So, in the recent weeks I delved into C++ programming, and I programmed some things in SDL. Doing so, you always have to deal with a lot of (ugly) C++ code, which looks more like C than C++. One thing I noticed I when programming with SDL as opposed to college programming, that I do a lot of procedural programming. The reason for this is, that most sample SDL code I look at is structured like this, e.g.
bool init(…)
{
bool success = true;
thing_A = make_thing_A();
if (thing_A.is_valid() == false
{
success = false;
std::cout << "Something went wrong" << std::endl;
}
…
return success;
}
...like this. The cleanup would occur in the caller.
However this only works with functions, that don't need to return other variables otherwise. And this creates an ugly interface, where you never, if you can write something like if (!init())
, which makes you having to consult the documentation.

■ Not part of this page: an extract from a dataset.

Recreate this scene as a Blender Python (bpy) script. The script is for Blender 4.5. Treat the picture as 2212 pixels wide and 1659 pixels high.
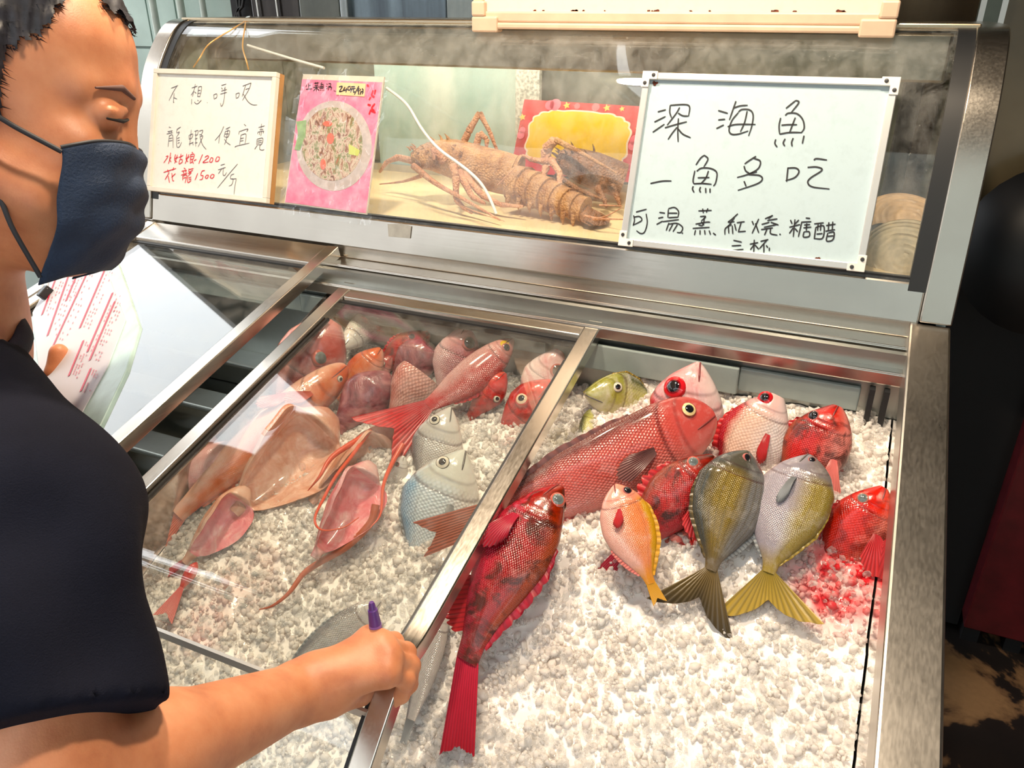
import bpy, math, random
import numpy as np
from mathutils import Vector, Matrix
random.seed(7); RNG = np.random.default_rng(7)
scene = bpy.context.scene
for o in list(bpy.data.objects): bpy.data.objects.remove(o)
COL = scene.collection

# ---------------------------------------------------------------- camera
W, H, FPX = 2212.0, 1659.0, 1690.0
CX, CY = W / 2, H / 2
CAM = np.array([0.0, 0.0, 1.55])
_vx = np.array([3100.0 + CX, CY - 10.0, -FPX]); _vx /= np.linalg.norm(_vx)
_gv = 3530.0; _gu = (-FPX * FPX - (10.0 - CY) * _gv) / (-3100.0 - CX)
_g = np.array([_gu, _gv, FPX]); _g /= np.linalg.norm(_g)
RW = np.stack([_vx, np.cross(-_g, _vx), -_g])          # camera (right, down, forward) -> world
cam_d = bpy.data.cameras.new('camera'); cam = bpy.data.objects.new('camera', cam_d); COL.objects.link(cam)
cam_d.sensor_fit = 'HORIZONTAL'; cam_d.sensor_width = 36.0; cam_d.lens = FPX / W * 36.0; cam_d.clip_start = 0.02; cam_d.clip_end = 200
_m = Matrix.Identity(4)
for i in range(3):
    _m[i][0] = RW[i, 0]; _m[i][1] = -RW[i, 1]; _m[i][2] = -RW[i, 2]; _m[i][3] = CAM[i]
cam.matrix_world = _m
scene.camera = cam

# ---------------------------------------------------------------- world, exposure
scene.view_settings.view_transform = 'Standard'; scene.view_settings.look = 'None'
scene.view_settings.gamma = 1.0; scene.view_settings.use_curve_mapping = False
scene.view_settings.exposure = -0.84
world = bpy.data.worlds.new('overcast_sky'); scene.world = world; world.use_nodes = True
wn = world.node_tree; wn.nodes.clear()
_bg = wn.nodes.new('ShaderNodeBackground'); _wo = wn.nodes.new('ShaderNodeOutputWorld')
_bg.inputs[0].default_value = (0.93, 0.97, 1.0, 1); _bg.inputs[1].default_value = 7.0
wn.links.new(_bg.outputs[0], _wo.inputs[0])

# ---------------------------------------------------------------- pixel -> place helpers (real planes of the stall)
def ray(px, py): return RW @ np.array([px - CX, py - CY, FPX])
def at_y(px, py, y): d = ray(px, py); return CAM + d * (y / d[1])
def at_z(px, py, z): d = ray(px, py); return CAM + d * ((z - CAM[2]) / d[2])
def at_x(px, py, x): d = ray(px, py); return CAM + d * (x / d[0])
def at_depth(px, py, dep): return CAM + ray(px, py) * (dep / FPX)
def on_plane(px, py, p0, n):
    d = ray(px, py); return CAM + d * (np.dot(np.array(p0) - CAM, n) / np.dot(d, n))
LID_Y, LID_Z, LID_S = 1.15, 1.162, math.tan(math.radians(14.8))   # sloped lid plane
def lid_z(y): return LID_Z + LID_S * (y - LID_Y)
LID_N = np.array([0, -math.sin(math.radians(14.8)), math.cos(math.radians(14.8))])
def on_lid(px, py, h=0.0): return on_plane(px, py, (0, LID_Y, LID_Z + h), LID_N)

# ---------------------------------------------------------------- materials
def new_mat(name):
    m = bpy.data.materials.new(name); m.use_nodes = True
    nt = m.node_tree; nt.nodes.clear()
    out = nt.nodes.new('ShaderNodeOutputMaterial')
    return m, nt, out
class NT:
    def __init__(s, nt): s.nt = nt
    def n(s, t, **kw):
        nd = s.nt.nodes.new('ShaderNode' + t)
        for k, v in kw.items(): setattr(nd, k, v)
        return nd
    def l(s, a, b): s.nt.links.new(a, b)
    def val(s, nd, i, v):
        if hasattr(v, 'is_linked') or isinstance(v, bpy.types.NodeSocket): s.l(v, nd.inputs[i])
        else: nd.inputs[i].default_value = v
    def math(s, op, a, b=0.0, c=None, clamp=False):
        nd = s.n('Math', operation=op); nd.use_clamp = clamp
        s.val(nd, 0, a); s.val(nd, 1, b)
        if c is not None: s.val(nd, 2, c)
        return nd.outputs[0]
    def mix(s, f, a, b, mode='MIX'):
        nd = s.n('Mix', data_type='RGBA', blend_type=mode)
        s.val(nd, 0, f); s.val(nd, 6, a); s.val(nd, 7, b); return nd.outputs[2]
    def noise(s, vec, scale, detail=4, rough=.55, dist=0.0):
        nd = s.n('TexNoise'); nd.inputs['Scale'].default_value = scale; nd.inputs['Detail'].default_value = detail
        nd.inputs['Roughness'].default_value = rough; nd.inputs['Distortion'].default_value = dist
        if vec is not None: s.l(vec, nd.inputs['Vector'])
        return nd.outputs['Fac']
    def ramp(s, f, stops, interp='LINEAR'):
        nd = s.n('ValToRGB'); nd.color_ramp.interpolation = interp; el = nd.color_ramp.elements
        while len(el) > 1: el.remove(el[-1])
        el[0].position = stops[0][0]; el[0].color = c4(stops[0][1])
        for p, c in stops[1:]:
            e = el.new(p); e.color = c4(c)
        s.val(nd, 0, f); return nd.outputs[0]
    def mapping(s, vec, scale=(1, 1, 1), loc=(0, 0, 0), rot=(0, 0, 0)):
        nd = s.n('Mapping'); nd.inputs['Scale'].default_value = scale; nd.inputs['Location'].default_value = loc
        nd.inputs['Rotation'].default_value = rot; s.l(vec, nd.inputs[0]); return nd.outputs[0]
    def bump(s, h, strength=.3, dist=.01, nrm=None):
        nd = s.n('Bump'); nd.inputs['Strength'].default_value = strength; nd.inputs['Distance'].default_value = dist
        s.l(h, nd.inputs['Height'])
        if nrm is not None: s.l(nrm, nd.inputs['Normal'])
        return nd.outputs[0]
    def coord(s, k='Object'): return s.n('TexCoord').outputs[k]
    def pos(s): return s.n('NewGeometry').outputs['Position']
    def bsdf(s, color, rough=.5, metal=0.0, normal=None, **kw):
        b = s.n('BsdfPrincipled'); s.val(b, 'Base Color', c4(color) if isinstance(color, (tuple, list)) else color)
        s.val(b, 'Roughness', rough); s.val(b, 'Metallic', metal)
        if normal is not None: s.l(normal, b.inputs['Normal'])
        for k, v in kw.items(): s.val(b, k.replace('_', ' '), v)
        return b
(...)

I never know if this is proper programming practice. Another approach would be to:
void init(…)
{
try
{
thing_A = make_thing_A();
if (thing_A.is_valid() == false
{
throw ;
}
…
catch (std::exception &e)
{
std::cout << "Something went wrong" << std::endl;
cleanup();
}
}
But then I read, I shouldn't put this try-catch-routine
into the function, but rather into the caller:
void init(…)
{
thing_A = make_thing_A();
if (thing_A.is_valid() == false
{
throw ;
}
}
int main(void)
{
try
{
init(…);
}
catch (std::exception &e)
{
std::cout << "Something went wrong" << std::endl;
cleanup();
}
}
At the moment this is my number one issue, when writing software, I just don't what to do. I think the cleanest solution is the second, because it encapsulates the complete logic into the callee and it implements DRY, because you don't have to put the cleanup logic into every caller. Is that right? I've never heard an absolute opinion on this.

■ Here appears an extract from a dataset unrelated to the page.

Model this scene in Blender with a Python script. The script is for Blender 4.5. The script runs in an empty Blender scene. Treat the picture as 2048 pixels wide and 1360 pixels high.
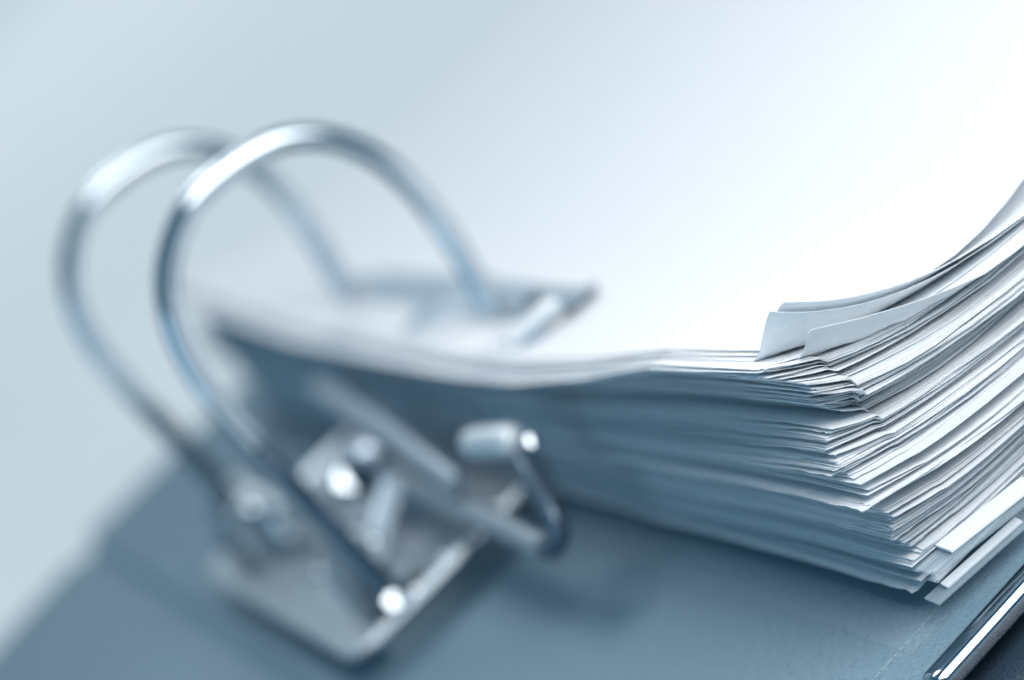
import bpy, bmesh, math, random
from mathutils import Vector, Matrix
MM = 0.001
S = bpy.context.scene
COL = S.collection
rnd = random.Random(11)

# ------------------------------------------------------------------ camera
cam = bpy.data.cameras.new('camera')
cam_o = bpy.data.objects.new('camera', cam); COL.objects.link(cam_o)
RW = ((0.68979734, -0.35047772, -0.63351796),
      (0.68979734, 0.05236593, 0.72210625),
      (-0.21990739, -0.93510597, 0.27788048))          # world -> camera
CAMP = Vector((-0.0751, -0.2485, 0.1300))
M = Matrix(RW).transposed().to_4x4(); M.translation = CAMP
cam_o.matrix_world = M
cam.sensor_width = 36.0
cam.lens = 5000.0 / 2048 * 36.0
cam.clip_start = 0.01; cam.clip_end = 60
cam.dof.use_dof = True
cam.dof.focus_distance = 0.2805
cam.dof.aperture_fstop = 9.8
S.camera = cam_o

# ------------------------------------------------------------------ dim blue room light
w = bpy.data.worlds.new('World'); S.world = w; w.use_nodes = True
bg = w.node_tree.nodes['Background']
bg.inputs[0].default_value = (0.085, 0.225, 0.345, 1); bg.inputs[1].default_value = 0.78

def area(name, loc, target, sx, sy, watts, col):
    l = bpy.data.lights.new(name, 'AREA'); l.shape = 'RECTANGLE'; l.size = sx; l.size_y = sy
    l.energy = watts; l.color = col
    o = bpy.data.objects.new(name, l); COL.objects.link(o)
    o.location = loc
    o.rotation_euler = (Vector(target) - Vector(loc)).to_track_quat('-Z', 'Y').to_euler()
    return o
area('key_softbox', (0.15, -0.235, 0.27), (0.02, 0.0, 0.0), 0.32, 0.32, 2.40, (1, 0.955, 0.925))
area('side_fill', (-0.42, -0.06, 0.10), (0.0, 0.09, 0.015), 0.26, 0.26, 0.40, (0.52, 0.79, 1.0))  # added fill lamp, unseen, lifts the stack's shaded binding face
area('backdrop_fill', (0.5, 1.5, 2.3), (0.4, 1.6, 0.0), 1.2, 1.2, 42.0, (1.0, 0.97, 0.955))  # added unseen lamp that brightens the far table and backdrop

S.view_settings.view_transform = 'Standard'; S.view_settings.look = 'None'
S.view_settings.exposure = 0.0; S.view_settings.gamma = 1.0
S.render.engine = 'CYCLES'
S.cycles.max_bounces = 12; S.cycles.diffuse_bounces = 8; S.cycles.transparent_max_bounces = 24
S.cycles.use_denoising = True

# ------------------------------------------------------------------ materials
def mat(name, col, rough=0.5, metal=0.0, spec=0.5):
    m = bpy.data.materials.new(name); m.use_nodes = True
    b = m.node_tree.nodes['Principled BSDF']
    b.inputs['Base Color'].default_value = (*col, 1)
    b.inputs['Roughness'].default_value = rough
    b.inputs['Metallic'].default_value = metal
    b.inputs['Specular IOR Level'].default_value = spec
    return m, m.node_tree, b
def noise_bump(nt, b, scale, strength, dist, detail=4, coords='Object', stretch=None):
    tc = nt.nodes.new('ShaderNodeTexCoord'); n = nt.nodes.new('ShaderNodeTexNoise')
    n.inputs['Scale'].default_value = scale; n.inputs['Detail'].default_value = detail
    src = tc.outputs[coords]
    if stretch:
        mp = nt.nodes.new('ShaderNodeMapping'); mp.inputs['Scale'].default_value = stretch
        nt.links.new(src, mp.inputs[0]); src = mp.outputs[0]
    nt.links.new(src, n.inputs['Vector'])
    bp = nt.nodes.new('ShaderNodeBump'); bp.inputs['Strength'].default_value = strength
    bp.inputs['Distance'].default_value = dist
    nt.links.new(n.outputs[0], bp.inputs['Height']); nt.links.new(bp.outputs[0], b.inputs['Normal'])
    return n, tc
def vary(nt, b, n, c0, c1, lo=0.3, hi=0.7):
    r = nt.nodes.new('ShaderNodeValToRGB')
    r.color_ramp.elements[0].position = lo; r.color_ramp.elements[0].color = (*c0, 1)
    r.color_ramp.elements[1].position = hi; r.color_ramp.elements[1].color = (*c1, 1)
    nt.links.new(n.outputs[0], r.inputs[0]); nt.links.new(r.outputs[0], b.inputs['Base Color'])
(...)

EDIT: I'm not necessarily specifically talking about SDL2, but more generally. E.g. I know there is a consensus, that you should prefer std::unique_ptr
over std::auto_ptr
, but when dealing with error handling I see so many approaches: errno
, return values, exceptions, booleans, but I don't which one is the go-to approach, which one you should avoid, in which case it might be a good idea to do approach XYZ, etc.